This is the conclusion drawn by the latest development report by the Development Bank of Southern Africa (DBSA), in cooperation with the Human Sciences Research Council (HSRC) and the United Nations Development Programme (UNDP), to be launched to the public tomorrow.
The concept of the second economy was first launched into the macroeconomic debate sphere in 2003 by President Thabo Mbeki, as one half of South Africa's so-called 'dual economy'.
HSRC research director Dr Michael Aliber said that Mbeki has described the government's antipoverty drive as comprising three emphases. These are to strengthen the first economy, meet the challenges of the second economy and provide and refine the social security net.
The report, titled 'Overcoming Underdevelopment in South Africa's Second Economy' aims to shed light on the state of the second economy, as well as the efficacy and developments in government's intervention programmes directed at this sector of the population.
For the purposes of the report, participants in the second economy were limited to subsistence farmers, informal-sector workers, the discouraged unemployed and the working poor (earning less than $2 a day).
Editor Marie Kirsten said that 20% of South Africa's working-age population fell into these categories, aside from a further 30% who were officially unemployed.
The issue of development is particularly topical at the moment, as the ANC National General Council meets in Pretoria, to discuss, among other things, the question of 'development and underdevelopment'.
Newly-appointed deputy President Phumzile Mlambo-Ngcuka also has the second economy as one of her key responsibilities and has said that she will be promoting labour-intensive programmes.
The DBSA report looks at the way that colonialism and international colonialism resulted in the formation of two separate economies in South Africa, and poses the question: why, after over ten years of democracy, do poverty and inequality not only persist, but seem to be on the increase?
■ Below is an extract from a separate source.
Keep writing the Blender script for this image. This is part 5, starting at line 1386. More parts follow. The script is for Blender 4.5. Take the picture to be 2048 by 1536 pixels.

Aliber said yesterday that, in answering this question it was necessary to examine the second economy for two reasons.
Firstly, it has become clear that the first economy will not solve the problem of poverty in the short or medium term, he said.
Further, the social security system, while necessary, has limitations, which will always prevent it from eradicating poverty.
The report mentions a number of government intervention programmes, which are aimed specifically at the second economy.
Of these, four were selected - the Department of Provincial and Local Government's rural and urban programme, the Expanded Public Works Programme (EPWP), and interventions into the agricultural and small business sectors - and analysed at length.
Several patterns emerged, from which conclusions were drawn.
The first of these was that there is a need to disaggregate and quantify the programmes.
In the small-business and agricultural sectors especially, the needs of participants are diverse and they should not be assisted as homogenous groups.
Secondly, Aliber said that government tends to seek to assist by introducing new economic activity, but that there is a need to support what is already in place.
Other observations are that there is a need, and failure, to understand the real constraints and problems, as well as to learn from the failures and successes of previous programmes.
Aliber said that the studies conducted in the report show that the scale of the existing interventions is far too small in comparison to the problems they seek to tackle.
Further, while the government is eager to invest in the poor, it is much easier to spend the money on grants that on developing the second economy, he said.
Existing intervention programmes also tend to be more concentrated on the upper end of the poor societies, with an overall concentration of benefits reaching smaller groups of people.